Saranno restaurate, grazie a un’ingente donazione (750 mila dollari) del consolato degli Stati Uniti d’America, le tre piscine di (re) Salomone, situate a Betlemme sulla strada che conduce al villaggio di Hortas e costruite al tempo della nascita di Gesù.
«L’importanza di questo sito deriva dal fatto che per secoli ha fornito acqua a Gerusalemme, quindi è nostro dovere proteggerlo dall’incuria in cui si trova e ripristinarlo», afferma George Bassous, direttore generale delle piscine di Salomone.
Grazie alle loro dimensioni – spiega l’Istituto di studi sulla Palestina – gli antichi bacini sono stati fondamentali nei gravi periodi di siccità patiti da Gerusalemme. Profonde 8 metri e lunghe 120 ciascuna, le vasche sono in grado di contenere complessivamente oltre 200 milioni di metri cubi d’acqua.
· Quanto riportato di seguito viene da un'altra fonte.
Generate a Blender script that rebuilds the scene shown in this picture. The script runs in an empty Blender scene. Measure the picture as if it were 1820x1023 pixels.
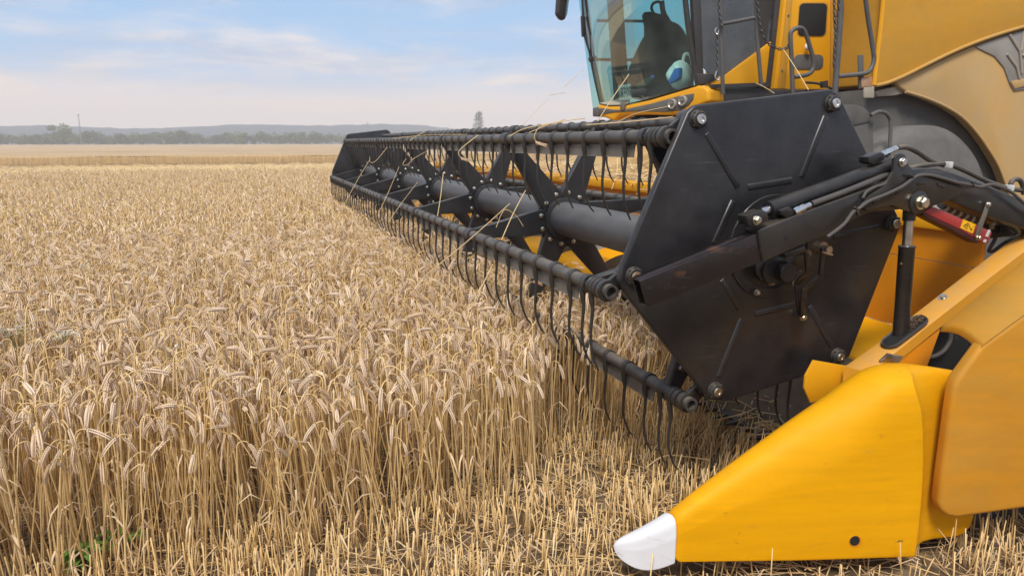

Grazie ad una sofisticata rete di acquedotti, in epoca romana, il prezioso liquido giungeva fino alla residenza di Erode il Grande. Proprio re Erode si pensa avesse ordinato la costruzione dell’acquedotto più antico anche se altri scavi datano il complesso al II sec. a.C.
Il nome di queste enormi piscine deriva però da alcuni versi dell’Antico Testamento, in cui re Salomone afferma: «Mi sono fatto vasche, per irrigare con l’acqua le piantagioni» (Qoelet 2,6). Giuseppe Flavio, autore ebreo del I secolo a.C, in uno dei suoi scritti riporta che qui «il re Salomone veniva all’alba scortato da guardie armate e passeggiava tra i boschi ricchi di ruscelli». Nel 1618, il sultano Uthman Khan costruì vicino al sito una fortezza, il castello di Murad, per proteggere l’acqua preziosa delle piscine.
Negli ultimi decenni però il sito è stato lasciato all’incuria e solo una delle tre piscine è colma d’acqua. Secondo l’Istituto di studi sulla Palestina, dal 1993, almeno sei persone sono annegate nelle vasche non sorvegliate. Risulta perciò evidente la necessità di un restauro che potrebbe rilanciare le piscine anche come risorsa turistica della Cisgiordania.
«Un progetto che oltre a salvaguardare la storia protegge le vite e i mezzi di sussistenza delle persone che vivono oggi nella zona», conclude George Bassous.